This assignment is the second of four in the course that consists of a Basic component, to be done by everyone, and an Advanced component, to be done by students who wish to do 3 homeworks and a project. Please see the separate steps below for the Advanced component.
The “Basic” Assignment
For this assignment, we will be doing a few common operations on graphs. In the next assignment, when we have the power of matrices, we will do some further computation over the same graph data. (It’s very common to encode graph connectivity through an adjacency matrix that we’ll discuss in lecture.)
To start, go to Jupyter Notebook in your web browser (http://localhost:8888/tree with the big token as before). Click on your work directory, then New|Terminal. Run:
git clone https://bitbucket.org/pennbigdataanalytics/hw2.git
to get your initial data sets and skeleton notebook with test cases.
What to Work on
The basic Homework 2 has only one notebook, Homework-2.ipynb. However, at the earliest possible point you should run through Steps 2.1 and 2.2 to make sure you can (1) connect to a simple version of Spark in your Docker container (this won’t be fast but will let you play with Spark), and (2) can download a 2.5+GB dataset (which will also take a while).
The Data You’ll be Using
The data files come from the Yelp data posted on Kaggle. This data has some quirks and dirty aspects -- some of which we have cleaned for you, and some of which you’ll need to clean yourself in the Homework.
Submitting Homework 2
Once your Jupyter notebook is sanity-checked and passes all tests, go into your work/hw2 directory on Jupyter Notebook. Run zip hw2.zip Homework-2.ipynb. Note that you are required to submit as a .zip file with a Jupyter notebook file. Do not upload alternate formats.
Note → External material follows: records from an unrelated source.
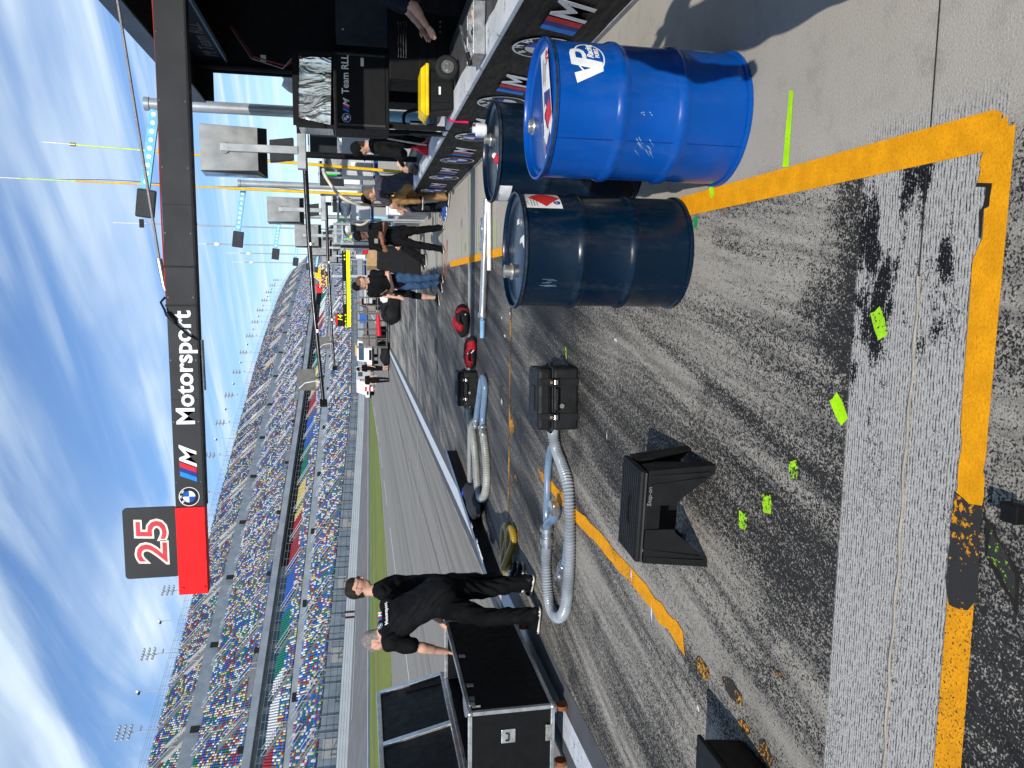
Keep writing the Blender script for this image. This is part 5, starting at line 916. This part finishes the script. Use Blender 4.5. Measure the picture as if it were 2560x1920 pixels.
# the pair further left
p4, j4, q4 = person('brown-haired person in black shirt and blue jeans with a raised forearm', (.12, 15.45, 0), R(140), dict(look=(.2, .9, -.2), elR=(.27, .03, 1.14), wrR=(.12, .25, 1.20), fdR=(-.5, .6, .5), elL=(-.25, .06, 1.14), wrL=(-.08, .25, 1.06), fdL=(.6, .6, .2), anR=(.11, -.08, .085)), legs=('blue_jeans', (.035, .075, .15)), hair=('brown_hair', (.13, .075, .04)), H=1.72, h=.012, seed=4, bulk=1.1)
MB().box(tuple(j4['wrR']+Vector((-.05, .09, .05))), (.07, .012, .14), .3).build('phone', blackm, p4, bevel=.006)
p5, j5, q5 = person('person in black shorts and cap half hidden behind the one in jeans', (.02, 15.95, 0), R(150), dict(look=(-.2, .9, -.1), elL=(-.26, .03, 1.15), wrL=(-.16, .2, 1.0), anL=(-.17, -.05, .085), anR=(.27, .0, .085), knR=(.2, .05, .5), toR=(.33, .17, .035), knL=(-.14, .03, .5)), legs=('black_shorts', (.005, .005, .006)), short_legs=True, cap=('black_cap', (.006, .006, .0068)), H=1.78, h=.012, seed=5)
# two men sitting on the wall
p6, j6, q6 = person('man in tan trousers and slate shirt perched on the pit wall, back turned', (1.86, 13.92, 0), R(38), dict(pel=(0, -.02, .84), che=(.0, .10, 1.14), nec=(0, .20, 1.31), hea=(-.01, .30, 1.41), look=(-.1, .8, -.55), shL=(-.19, .17, 1.27), shR=(.19, .17, 1.27), elL=(-.26, .34, 1.06), elR=(.24, .33, 1.06), wrL=(-.18, .48, .86), wrR=(.10, .52, .92), hiL=(-.09, 0, .80), hiR=(.09, .02, .82), knL=(-.17, .30, .98), knR=(.05, .40, .66), anL=(-.16, .28, .58), toL=(-.18, .45, .52), anR=(-.01, .33, .09), toR=(-.03, .52, .035)), shirt=('slate_shirt', (.055, .052, .068)), legs=('tan_trousers', (.26, .145, .06)), hair=('sandy_brown_hair', (.16, .10, .055)), H=1.80, h=.011, seed=6, bulk=1.08)
p7, j7, q7 = person('man in black cap and black jeans with blue shoes sitting beyond the tan trousers', (1.84, 14.62, 0), R(80), dict(pel=(0, -.02, .84), che=(0, .06, 1.16), nec=(0, .13, 1.33), hea=(0, .21, 1.45), look=(.3, .85, -.4), shL=(-.19, .10, 1.29), shR=(.19, .10, 1.29), elL=(-.25, .22, 1.04), elR=(.25, .22, 1.04), wrL=(-.12, .38, .92), wrR=(.12, .38, .92), hiL=(-.09, 0, .82), hiR=(.09, 0, .82), knL=(-.11, .36, .62), knR=(.12, .38, .64), anL=(-.10, .28, .09), anR=(.12, .38, .09), toL=(-.11, .47, .035), toR=(.12, .57, .035)), legs=('black_jeans', (.012, .013, .016)), shoe=('blue_suede_shoe', (.02, .06, .24)), cap=('black_cap', (.006, .006, .0068)), shirt=('charcoal_shirt', (.03, .032, .036)), H=1.78, h=.011, seed=7)
p8, j8, q8 = person('man in black cap and hooded jacket working behind the wall by the cabinet', (2.16, 11.5, 0), R(58), dict(che=(0, .06, 1.26), nec=(0, .13, 1.43), hea=(0, .19, 1.585), look=(.05, .9, -.42), shL=(-.19, .10, 1.38), shR=(.19, .10, 1.38), elL=(-.26, .12, 1.10), elR=(.25, .18, 1.12), wrL=(-.17, .34, 1.0), wrR=(.12, .38, 1.04)), cap=('black_cap', (.006, .006, .0068)), shirt=('black_jacket', (.008, .008, .0088)), sleeve=1.3, H=1.80, h=.011, seed=8, bulk=1.15)
p9, j9, q9 = person('man in dark polo at a bench under the black canopy, cut by the picture edge', (2.70, 7.6, 0), R(74), dict(pel=(0, -.12, .95), che=(0, -.06, 1.24), nec=(0, -.06, 1.43), hea=(.02, -.08, 1.60), look=(.1, .85, -.5), shL=(-.20, -.02, 1.37), shR=(.2, -.02, 1.37), elL=(-.27, .08, 1.12), wrL=(-.16, .22, 1.00), elR=(.25, .10, 1.12), wrR=(.12, .24, 1.02)), shirt=('navy_polo', (.010, .014, .024)), H=1.80, h=.011, seed=9, bulk=1.12)
txt('sleeve_print', 'RLL', .05, wt, p9, frame(j9['shL']+Vector((-.072, -.03, -.10)), (0, -.5, .85), (0, .85, .5)), .003)
# far pair and a worker by the cage trolley
p10, _, _ = person('far person in black shirt and shorts, hands low, beside the lane line', (-4.62, 44, 0), R(130), dict(elR=(.26, .05, 1.16), wrR=(.12, .22, 1.0), hea=(0, .06, 1.62), look=(0, .9, -.3)), short_legs=True, legs=('black_shorts', (.005, .005, .006)), cap=('black_cap', (.006, .006, .0068)), H=1.90, h=.022, seed=10)
p11, _, _ = person('far person in black trousers facing the lens beside the one in shorts', (-5.35, 44.3, 0), R(190), dict(anL=(-.07, 0, .085), anR=(.07, 0, .085)), hair=('dark_hair', (.022, .016, .012)), H=1.70, h=.022, seed=11)
p12, _, _ = person('worker in black shirt standing behind the long cage trolley', (-.95, 46.5, 0), R(170), dict(elL=(-.24, .1, 1.15), wrL=(-.2, .3, 1.0)), bald=1, skin=('tan_skin', (.42, .22, .15)), H=1.84, h=.022, seed=12)
p13, _, _ = person('seated worker in black with legs stretched out beyond the folded arms', (1.35, 19.2, 0), R(95), dict(pel=(0, -.05, .62), che=(0, -.02, .95), nec=(0, .05, 1.12), hea=(0, .1, 1.28), shL=(-.19, .03, 1.08), shR=(.19, .03, 1.08), elL=(-.25, .1, .84), elR=(.25, .1, .84), wrL=(-.15, .3, .75), wrR=(.15, .3, .75), hiL=(-.09, 0, .58), hiR=(.09, 0, .58), knL=(-.11, .40, .52), knR=(.11, .40, .55), anL=(-.12, .62, .12), anR=(.12, .70, .12), toL=(-.14, .80, .05), toR=(.14, .88, .06)), cap=('black_cap', (.006, .006, .0068)), H=1.78, h=.016, seed=13)
# a bystander just outside the picture whose shadow falls past the bright blue drum
p14, _, _ = person('bystander in black standing beside the photographer, only the shadow in view', (1.13, 1.66, 0), R(5), dict(elL=(-.30, .0, 1.16), wrL=(-.26, .10, .92), elR=(.38, .05, 1.18), wrR=(.20, .22, 1.34), anL=(-.16, 0, .085), anR=(.15, 0, .085)), H=1.80, h=.016, seed=14)
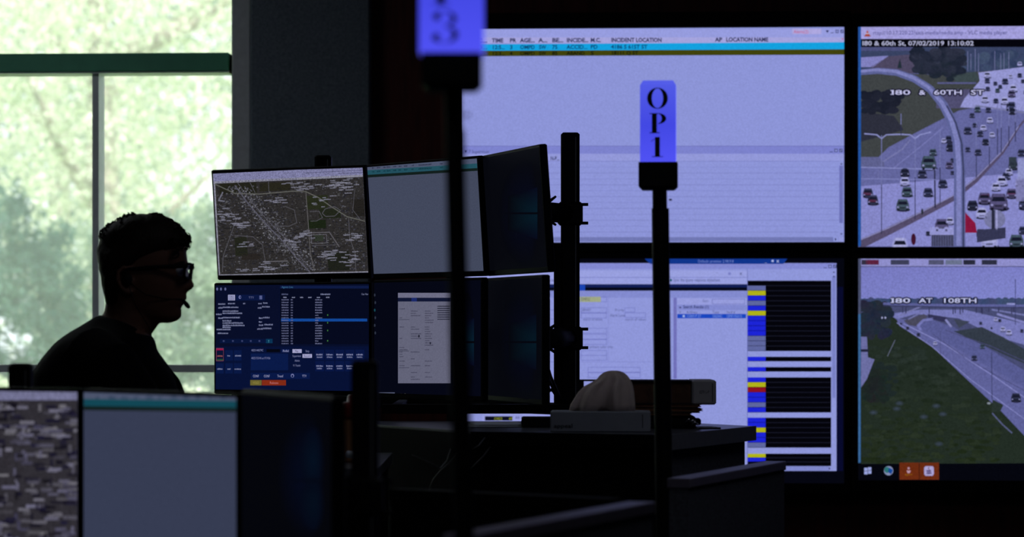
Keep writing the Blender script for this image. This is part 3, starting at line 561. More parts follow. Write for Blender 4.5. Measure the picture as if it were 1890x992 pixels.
for i, (x, y, rx, rz, n, m, lb) in enumerate(((-3.95, 21.6, .78, 1.05, 16000, 'leaf_dark', 'dark green shrub low in the window, behind the seated man\'s head'),
        (-2.42, 21.5, .66, 0.90, 12000, 'leaf_mid', 'mid green shrub low in the window, right of the man\'s face'), (-5.6, 21.6, .8, 1.0, 3500, 'leaf_dark', 'dark shrub outside, off to the left of the others'),
        (-3.2, 24.2, .85, 1.0, 9000, 'leaf_mid', 'mid green shrub standing behind the two shrubs that flank the man'))):
    t = empty('garden_shrub', (x, y, -.05), lb, 'shrub', 'shrubs outside the window')
    MB().tube([(0, 0, 0), (.02, 0, .5), (-.03, 0, 1.0)], [.05, .04, .02], 8).build('stem', M['bark'], t, True)
    foliage((0, 0, 1.15), (rx, rx*.6, rz), n, 0.055, 90+i).build('foliage', M[m], t)
t = empty('low_hedge', (-3.4, 18.6, -.05), 'low pale hedge just outside, seen at the foot of the window', 'hedge')
foliage((0, 0, .38), (2.4, .35, .36), 16000, .045, 77).build('foliage', M['leaf_light'], t); MB().tube([(-2.2, 0, .02), (-1, 0, .12), (1, .02, .1), (2.2, 0, .02)], .02, 8).build('stem', M['bark'], t, True)

# ---------------------------------------------------------------- monitors
def MT(x, y, z, yaw, pitch):
    r = Vector((math.cos(yaw), -math.sin(yaw), 0)); n = Vector((-math.sin(yaw), -math.cos(yaw), 0))
    up = Vector((0, 0, 1))*math.cos(pitch)+n*math.sin(pitch); yb = up.cross(r)
    m = Matrix.Identity(4)
    for i in range(3): m[i][0] = r[i]; m[i][1] = yb[i]; m[i][2] = up[i]; m[i][3] = (x, y, z)[i]
    return m
MW, MH = 0.517, 0.315
def monitor(T, label, group, base, m='screen', bracket=False):
    t = empty('desk_monitor', (0, 0, 0), label, 'monitor', group); t.matrix_world = T
    MB().cbox(-MW/2, MW/2, -0.008, 0.012, 0, MH, 0.003).build('bezel', M['bezel'], t)
    MB().loft([[(-MW/2+.02, .012, .02), (MW/2-.02, .012, .02), (MW/2-.02, .012, MH-.02), (-MW/2+.02, .012, MH-.02)], [(-.15, .045, .06), (.15, .045, .06), (.15, .045, MH-.06), (-.15, .045, MH-.06)]]).build('back_cover', M['black_plastic'], t)
    if bracket: MB().cbox(-MW/2-.012, -MW/2+.01, .014, .03, MH*.42, MH*.58, .002).build('bracket', M['black_metal'], t)
    p = Picture(T, -0.0083, -MW/2+.007, MW/2-.007, .014, MH-.007, base); p.thing = t; p.m = M[m]; p.T4 = T; return p
G1 = 'monitors of the far workstation'; G2 = 'monitors of the near workstation'
# far, upper left: aerial map
T_ul = MT(-0.6134, 8.0158, 1.194, 0.5084, 0.1013)
p = monitor(T_ul, 'upper far desk monitor showing a dark aerial street map, nearest the seated man', G1, (5, 5, 8), 'screen_map', True)
RR = random.Random(11); SLT = 0.045
def q_(a, b):    # fractions over the picture area -> pixels
    tx = 393+a*(676-393); ty = 321-a*13.5; bx = 403+a*(686-403); by = 512-a*6
    return (tx+(bx-tx)*b, ty+(by-ty)*b)
def fq(a0, b0, a1, b1, c, ly=1): p.poly([q_(a0, b0), q_(a1, b0), q_(a1, b1), q_(a0, b1)], c, ly)
fq(0, 0, 1, .985, (130, 130, 146), 1)
fq(0.004, .0, .996, .075, (122, 122, 160), 2)
for i in range(24): fq(.03+i*.022, .082, .04+i*.022, .088, (84, 84, 110), 4)
fq(.6, .03, .97, .036, (86, 86, 118), 4); fq(.82, .05, .98, .057, (86, 86, 118), 4)
fq(0.012, .095, .988, .975, (45, 43, 43), 3)
for i in range(3400):
    a = RR.uniform(.012, .97); b = RR.uniform(.1, .955); l = RR.random(); dense = (abs((b-.15)*.95-(a-.1)) < .18) or RR.random() < .7
    if .46 < a < .78 and .2 < b < .56 or a < .3 and b < .2: dense = RR.random() < .25
    if not dense: continue
    g = int(30+l**1.6*66); fq(a, b, min(.985, a+RR.uniform(.003, .013)), min(.97, b+RR.uniform(.004, .013)), (g, g, g+RR.randint(0, 12)), 4+i % 3)
for (a0, b0, a1, b1, c) in ((.04, .1, .28, .2, (34, 34, 26)), (.3, .11, .5, .19, (38, 37, 28)), (.60, .25, .74, .38, (38, 42, 28)), (.60, .48, .72, .56, (26, 34, 20)), (.12, .62, .2, .8, (34, 36, 28)), (.72, .78, .86, .96, (30, 32, 26)), (.16, .78, .28, .84, (40, 36, 34)), (.64, .62, .7, .68, (46, 52, 44)), (.9, .3, .98, .46, (34, 32, 30)), (.68, .38, .82, .47, (32, 36, 26))):
    fq(a0, b0, a1, b1, c, 8)
for i in range(300):
    a = RR.uniform(.02, .96); b = RR.uniform(.1, .95)
    if .6 < a < .85 and .2 < b < .56: continue
    fq(a, b, min(.985, a+RR.uniform(.01, .03)), b+.006, (26, 26, 28), 9)
def road(pts, wd, c=(78, 77, 84), ly=11): p.line([q_(*t) for t in pts], wd*.85, c, ly)
for i in range(700):
    b = RR.uniform(.12, .95); a = .13+(b-.1)*.55+RR.gauss(0, .045); g = int(60+RR.random()**2*70)
    if .02 < a < .96: fq(a, b, a+RR.uniform(.003, .012), min(.965, b+RR.uniform(.004, .012)), (g, g, g+8), 10)
road([(.14, .12), (.22, .30), (.34, .52), (.44, .68), (.52, .84), (.6, .97)], 2.6, (84, 83, 96)); road([(.16, .1), (.24, .28), (.36, .5), (.46, .66), (.54, .82), (.62, .96)], 1.0, (92, 90, 102), 12)
road([(.01, .1), (.14, .2), (.3, .215), (.52, .20), (.60, .21), (.68, .27), (.76, .36), (.86, .46), (.98, .51)], 2.1, (92, 92, 88)); road([(.6, .22), (.605, .5), (.61, .8), (.63, .96)], 1.7, (88, 86, 88))
road([(.51, .1), (.53, .18), (.58, .22)], 1.6); road([(.36, .1), (.36, .2)], 1.2); road([(.24, .1), (.27, .2)], 1.4); road([(.34, .52), (.48, .53), (.53, .5), (.52, .38), (.46, .34)], 1.4)
road([(.7, .42), (.72, .38), (.78, .36), (.82, .40), (.78, .45), (.72, .45), (.7, .42)], 1.6); road([(.62, .4), (.68, .4), (.7, .46), (.66, .49), (.62, .49)], 1.5)
road([(.87, .47), (.87, .66), (.9, .8), (.9, .97)], 1.5); road([(.6, .60), (.74, .60), (.8, .74)], 2.2, (88, 86, 92)); road([(.62, .72), (.8, .72)], 1.2); road([(.03, .3), (.1, .36), (.14, .44), (.04, .8), (.03, .95)], 1.5)
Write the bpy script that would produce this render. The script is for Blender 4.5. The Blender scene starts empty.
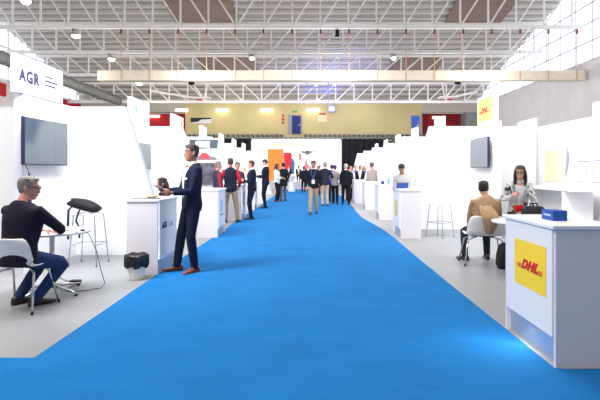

Next, go to the submission site, and if necessary click on the Google icon and log in using your Google@SEAS or GMail account. At this point the system should know you are in the appropriate course. Select CIS 545 hw2-2019 and upload hw2.zip from your Jupyter/hw2 folder, typically found under /Users/{myid}. Please check to make sure your files are synced across the system in advance of the submission deadline, and keep backups!